--- Directive ---
Check each line of the listing, and copy it if it contains the word "False".

--- Stored data ---
* begin *

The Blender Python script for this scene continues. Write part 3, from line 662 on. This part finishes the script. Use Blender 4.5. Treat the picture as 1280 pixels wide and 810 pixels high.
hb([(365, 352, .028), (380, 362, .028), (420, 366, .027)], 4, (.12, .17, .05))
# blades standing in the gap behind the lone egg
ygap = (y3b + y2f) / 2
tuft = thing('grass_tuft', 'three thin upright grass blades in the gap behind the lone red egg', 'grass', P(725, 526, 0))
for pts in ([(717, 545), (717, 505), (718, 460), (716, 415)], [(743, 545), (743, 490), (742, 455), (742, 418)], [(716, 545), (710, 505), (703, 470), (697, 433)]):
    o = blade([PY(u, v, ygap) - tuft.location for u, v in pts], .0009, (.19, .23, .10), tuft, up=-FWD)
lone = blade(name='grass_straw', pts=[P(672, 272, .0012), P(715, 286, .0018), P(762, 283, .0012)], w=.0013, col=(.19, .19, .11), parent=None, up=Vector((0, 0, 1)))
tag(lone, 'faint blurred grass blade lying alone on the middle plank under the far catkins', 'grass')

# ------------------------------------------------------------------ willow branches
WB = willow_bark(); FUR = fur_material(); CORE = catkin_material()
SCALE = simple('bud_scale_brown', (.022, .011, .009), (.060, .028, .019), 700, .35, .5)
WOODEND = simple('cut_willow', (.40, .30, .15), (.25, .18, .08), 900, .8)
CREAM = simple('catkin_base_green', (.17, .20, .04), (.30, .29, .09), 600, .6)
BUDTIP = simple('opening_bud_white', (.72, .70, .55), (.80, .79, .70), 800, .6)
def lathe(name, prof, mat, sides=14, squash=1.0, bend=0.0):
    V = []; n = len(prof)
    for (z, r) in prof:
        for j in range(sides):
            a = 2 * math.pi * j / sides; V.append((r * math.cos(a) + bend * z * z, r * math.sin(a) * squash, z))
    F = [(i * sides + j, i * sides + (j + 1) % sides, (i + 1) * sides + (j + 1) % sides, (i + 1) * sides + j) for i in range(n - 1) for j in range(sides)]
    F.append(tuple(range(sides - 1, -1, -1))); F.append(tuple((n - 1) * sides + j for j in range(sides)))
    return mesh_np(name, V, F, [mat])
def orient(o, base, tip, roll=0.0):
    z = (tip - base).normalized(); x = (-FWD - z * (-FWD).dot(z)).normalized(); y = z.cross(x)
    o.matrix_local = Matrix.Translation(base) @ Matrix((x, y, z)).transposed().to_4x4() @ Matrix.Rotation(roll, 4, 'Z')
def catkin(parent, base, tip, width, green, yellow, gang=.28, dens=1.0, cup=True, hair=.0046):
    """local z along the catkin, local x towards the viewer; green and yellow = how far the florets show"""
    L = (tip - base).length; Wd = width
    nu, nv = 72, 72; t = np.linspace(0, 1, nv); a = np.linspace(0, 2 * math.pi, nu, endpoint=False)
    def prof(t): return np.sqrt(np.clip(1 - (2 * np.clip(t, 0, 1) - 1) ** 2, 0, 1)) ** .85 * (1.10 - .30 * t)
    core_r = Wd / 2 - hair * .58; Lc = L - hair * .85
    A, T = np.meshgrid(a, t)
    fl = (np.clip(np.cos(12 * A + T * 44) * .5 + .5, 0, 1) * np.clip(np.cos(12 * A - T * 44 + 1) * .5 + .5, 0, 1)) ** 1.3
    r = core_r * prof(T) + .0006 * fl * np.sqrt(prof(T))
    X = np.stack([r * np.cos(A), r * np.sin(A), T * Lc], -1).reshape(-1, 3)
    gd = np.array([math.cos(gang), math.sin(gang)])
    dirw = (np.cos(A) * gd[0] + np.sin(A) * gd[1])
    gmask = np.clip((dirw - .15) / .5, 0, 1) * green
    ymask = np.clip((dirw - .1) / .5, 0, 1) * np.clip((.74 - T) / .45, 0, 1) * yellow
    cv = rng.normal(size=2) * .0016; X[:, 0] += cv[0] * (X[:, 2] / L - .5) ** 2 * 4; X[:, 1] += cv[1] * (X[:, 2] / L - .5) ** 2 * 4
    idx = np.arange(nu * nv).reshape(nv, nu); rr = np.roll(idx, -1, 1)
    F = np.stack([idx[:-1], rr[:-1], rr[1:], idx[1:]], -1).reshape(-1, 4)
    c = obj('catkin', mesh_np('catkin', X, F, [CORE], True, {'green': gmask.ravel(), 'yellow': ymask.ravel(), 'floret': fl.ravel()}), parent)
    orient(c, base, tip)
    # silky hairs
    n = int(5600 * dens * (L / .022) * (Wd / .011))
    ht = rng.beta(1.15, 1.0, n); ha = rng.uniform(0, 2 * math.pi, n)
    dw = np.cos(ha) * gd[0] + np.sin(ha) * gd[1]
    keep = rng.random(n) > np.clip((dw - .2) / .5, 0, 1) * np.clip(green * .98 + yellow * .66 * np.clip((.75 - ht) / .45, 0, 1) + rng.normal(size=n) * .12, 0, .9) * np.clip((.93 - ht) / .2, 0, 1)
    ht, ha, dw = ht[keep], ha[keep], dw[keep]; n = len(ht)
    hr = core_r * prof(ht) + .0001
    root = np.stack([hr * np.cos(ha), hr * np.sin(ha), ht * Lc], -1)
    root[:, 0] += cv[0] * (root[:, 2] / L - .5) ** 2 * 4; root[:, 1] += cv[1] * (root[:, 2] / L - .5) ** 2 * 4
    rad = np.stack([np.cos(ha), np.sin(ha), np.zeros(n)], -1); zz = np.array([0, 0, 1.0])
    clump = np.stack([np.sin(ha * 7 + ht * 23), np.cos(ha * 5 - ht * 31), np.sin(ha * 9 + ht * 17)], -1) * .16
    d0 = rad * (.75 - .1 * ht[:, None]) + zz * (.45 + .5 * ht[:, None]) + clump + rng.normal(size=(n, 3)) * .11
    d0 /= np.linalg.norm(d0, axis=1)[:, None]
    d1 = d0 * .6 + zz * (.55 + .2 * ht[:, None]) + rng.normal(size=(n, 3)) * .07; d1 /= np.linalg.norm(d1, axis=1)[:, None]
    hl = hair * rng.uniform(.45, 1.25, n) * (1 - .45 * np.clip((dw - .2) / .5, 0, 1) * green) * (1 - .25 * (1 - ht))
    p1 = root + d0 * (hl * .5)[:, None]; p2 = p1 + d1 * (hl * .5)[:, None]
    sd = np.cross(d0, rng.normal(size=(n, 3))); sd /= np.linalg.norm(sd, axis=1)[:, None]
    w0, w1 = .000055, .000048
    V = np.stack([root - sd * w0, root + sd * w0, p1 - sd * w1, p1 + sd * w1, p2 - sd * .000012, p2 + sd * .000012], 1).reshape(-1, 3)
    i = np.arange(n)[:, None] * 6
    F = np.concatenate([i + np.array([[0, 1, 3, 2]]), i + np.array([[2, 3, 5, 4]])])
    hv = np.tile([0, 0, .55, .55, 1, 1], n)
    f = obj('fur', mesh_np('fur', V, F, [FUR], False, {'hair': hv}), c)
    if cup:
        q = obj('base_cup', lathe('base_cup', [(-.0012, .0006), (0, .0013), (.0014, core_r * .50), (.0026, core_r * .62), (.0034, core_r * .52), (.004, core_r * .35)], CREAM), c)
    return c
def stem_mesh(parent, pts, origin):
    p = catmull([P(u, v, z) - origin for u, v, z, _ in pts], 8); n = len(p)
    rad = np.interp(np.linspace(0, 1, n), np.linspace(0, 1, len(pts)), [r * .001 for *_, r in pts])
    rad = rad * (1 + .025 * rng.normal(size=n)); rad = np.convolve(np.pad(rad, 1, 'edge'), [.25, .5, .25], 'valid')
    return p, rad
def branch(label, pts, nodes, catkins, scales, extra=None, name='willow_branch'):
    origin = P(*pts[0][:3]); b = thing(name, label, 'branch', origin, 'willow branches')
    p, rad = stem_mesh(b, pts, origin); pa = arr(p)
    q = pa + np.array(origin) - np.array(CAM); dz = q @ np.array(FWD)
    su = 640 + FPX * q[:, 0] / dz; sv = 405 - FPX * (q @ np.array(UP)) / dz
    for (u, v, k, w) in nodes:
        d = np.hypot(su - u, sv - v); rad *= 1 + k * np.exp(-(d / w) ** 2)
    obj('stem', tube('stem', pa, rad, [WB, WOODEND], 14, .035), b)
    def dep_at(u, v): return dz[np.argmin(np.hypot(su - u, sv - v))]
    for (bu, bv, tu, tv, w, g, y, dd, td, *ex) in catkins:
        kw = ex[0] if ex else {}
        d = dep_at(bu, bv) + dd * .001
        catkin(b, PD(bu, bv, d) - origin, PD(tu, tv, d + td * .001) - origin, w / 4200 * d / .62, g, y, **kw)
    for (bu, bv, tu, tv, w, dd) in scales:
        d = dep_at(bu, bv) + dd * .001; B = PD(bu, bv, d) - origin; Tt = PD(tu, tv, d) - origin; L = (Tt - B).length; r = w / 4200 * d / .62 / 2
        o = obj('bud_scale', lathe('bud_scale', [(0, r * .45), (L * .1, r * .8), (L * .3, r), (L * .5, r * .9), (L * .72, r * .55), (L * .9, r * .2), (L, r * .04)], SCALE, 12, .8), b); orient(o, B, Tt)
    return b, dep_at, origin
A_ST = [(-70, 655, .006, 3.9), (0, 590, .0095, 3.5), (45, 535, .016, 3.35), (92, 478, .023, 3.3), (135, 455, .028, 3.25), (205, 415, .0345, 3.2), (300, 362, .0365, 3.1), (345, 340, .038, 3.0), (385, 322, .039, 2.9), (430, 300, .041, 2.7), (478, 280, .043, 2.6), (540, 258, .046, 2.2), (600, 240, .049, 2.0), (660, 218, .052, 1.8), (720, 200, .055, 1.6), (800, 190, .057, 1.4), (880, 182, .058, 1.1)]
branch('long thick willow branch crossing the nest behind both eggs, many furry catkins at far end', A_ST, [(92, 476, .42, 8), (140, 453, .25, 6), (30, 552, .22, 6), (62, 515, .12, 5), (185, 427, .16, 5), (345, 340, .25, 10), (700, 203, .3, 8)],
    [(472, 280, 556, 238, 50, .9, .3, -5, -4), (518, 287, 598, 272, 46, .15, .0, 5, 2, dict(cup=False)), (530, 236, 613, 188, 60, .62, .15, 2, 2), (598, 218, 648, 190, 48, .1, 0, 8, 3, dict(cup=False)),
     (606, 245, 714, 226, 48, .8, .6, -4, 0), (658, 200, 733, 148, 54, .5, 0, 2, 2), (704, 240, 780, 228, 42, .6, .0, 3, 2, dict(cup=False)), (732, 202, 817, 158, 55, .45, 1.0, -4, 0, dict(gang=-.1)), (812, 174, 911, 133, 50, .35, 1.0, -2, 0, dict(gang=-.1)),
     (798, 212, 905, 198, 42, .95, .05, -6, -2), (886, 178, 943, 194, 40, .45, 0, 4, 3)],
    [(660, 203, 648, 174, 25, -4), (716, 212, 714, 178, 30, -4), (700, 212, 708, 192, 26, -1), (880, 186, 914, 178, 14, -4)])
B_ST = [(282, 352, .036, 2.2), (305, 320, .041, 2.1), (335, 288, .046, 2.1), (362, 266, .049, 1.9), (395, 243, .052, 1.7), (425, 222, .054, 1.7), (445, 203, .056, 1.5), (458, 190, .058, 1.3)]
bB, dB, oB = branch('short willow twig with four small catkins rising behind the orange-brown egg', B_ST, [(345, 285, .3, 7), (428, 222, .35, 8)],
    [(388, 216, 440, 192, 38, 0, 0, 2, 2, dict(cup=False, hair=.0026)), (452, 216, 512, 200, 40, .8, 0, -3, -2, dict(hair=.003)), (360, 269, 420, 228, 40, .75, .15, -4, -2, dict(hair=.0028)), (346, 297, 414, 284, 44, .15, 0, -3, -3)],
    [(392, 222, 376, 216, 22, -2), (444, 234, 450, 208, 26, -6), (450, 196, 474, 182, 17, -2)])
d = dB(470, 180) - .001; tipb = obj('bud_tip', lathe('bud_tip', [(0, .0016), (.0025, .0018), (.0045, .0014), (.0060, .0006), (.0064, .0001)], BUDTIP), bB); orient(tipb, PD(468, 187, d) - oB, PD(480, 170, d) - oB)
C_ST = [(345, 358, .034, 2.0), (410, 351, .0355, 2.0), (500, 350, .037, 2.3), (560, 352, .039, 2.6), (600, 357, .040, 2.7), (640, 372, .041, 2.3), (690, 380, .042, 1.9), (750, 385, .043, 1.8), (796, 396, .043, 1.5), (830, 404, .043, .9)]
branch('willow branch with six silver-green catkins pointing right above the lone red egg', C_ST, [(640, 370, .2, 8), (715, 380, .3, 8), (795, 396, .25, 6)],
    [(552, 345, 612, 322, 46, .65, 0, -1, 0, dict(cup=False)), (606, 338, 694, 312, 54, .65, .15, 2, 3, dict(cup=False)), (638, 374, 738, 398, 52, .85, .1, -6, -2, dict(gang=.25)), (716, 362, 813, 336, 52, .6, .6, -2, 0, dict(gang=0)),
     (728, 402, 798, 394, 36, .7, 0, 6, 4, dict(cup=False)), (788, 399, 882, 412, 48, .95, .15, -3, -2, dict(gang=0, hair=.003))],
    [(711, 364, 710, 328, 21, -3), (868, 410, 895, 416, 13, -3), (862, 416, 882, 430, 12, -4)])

* end *

--- Task response ---
    nu, nv = 72, 72; t = np.linspace(0, 1, nv); a = np.linspace(0, 2 * math.pi, nu, endpoint=False)
    f = obj('fur', mesh_np('fur', V, F, [FUR], False, {'hair': hv}), c)
    [(472, 280, 556, 238, 50, .9, .3, -5, -4), (518, 287, 598, 272, 46, .15, .0, 5, 2, dict(cup=False)), (530, 236, 613, 188, 60, .62, .15, 2, 2), (598, 218, 648, 190, 48, .1, 0, 8, 3, dict(cup=False)),
     (606, 245, 714, 226, 48, .8, .6, -4, 0), (658, 200, 733, 148, 54, .5, 0, 2, 2), (704, 240, 780, 228, 42, .6, .0, 3, 2, dict(cup=False)), (732, 202, 817, 158, 55, .45, 1.0, -4, 0, dict(gang=-.1)), (812, 174, 911, 133, 50, .35, 1.0, -2, 0, dict(gang=-.1)),
    [(388, 216, 440, 192, 38, 0, 0, 2, 2, dict(cup=False, hair=.0026)), (452, 216, 512, 200, 40, .8, 0, -3, -2, dict(hair=.003)), (360, 269, 420, 228, 40, .75, .15, -4, -2, dict(hair=.0028)), (346, 297, 414, 284, 44, .15, 0, -3, -3)],
    [(552, 345, 612, 322, 46, .65, 0, -1, 0, dict(cup=False)), (606, 338, 694, 312, 54, .65, .15, 2, 3, dict(cup=False)), (638, 374, 738, 398, 52, .85, .1, -6, -2, dict(gang=.25)), (716, 362, 813, 336, 52, .6, .6, -2, 0, dict(gang=0)),
     (728, 402, 798, 394, 36, .7, 0, 6, 4, dict(cup=False)), (788, 399, 882, 412, 48, .95, .15, -3, -2, dict(gang=0, hair=.003))],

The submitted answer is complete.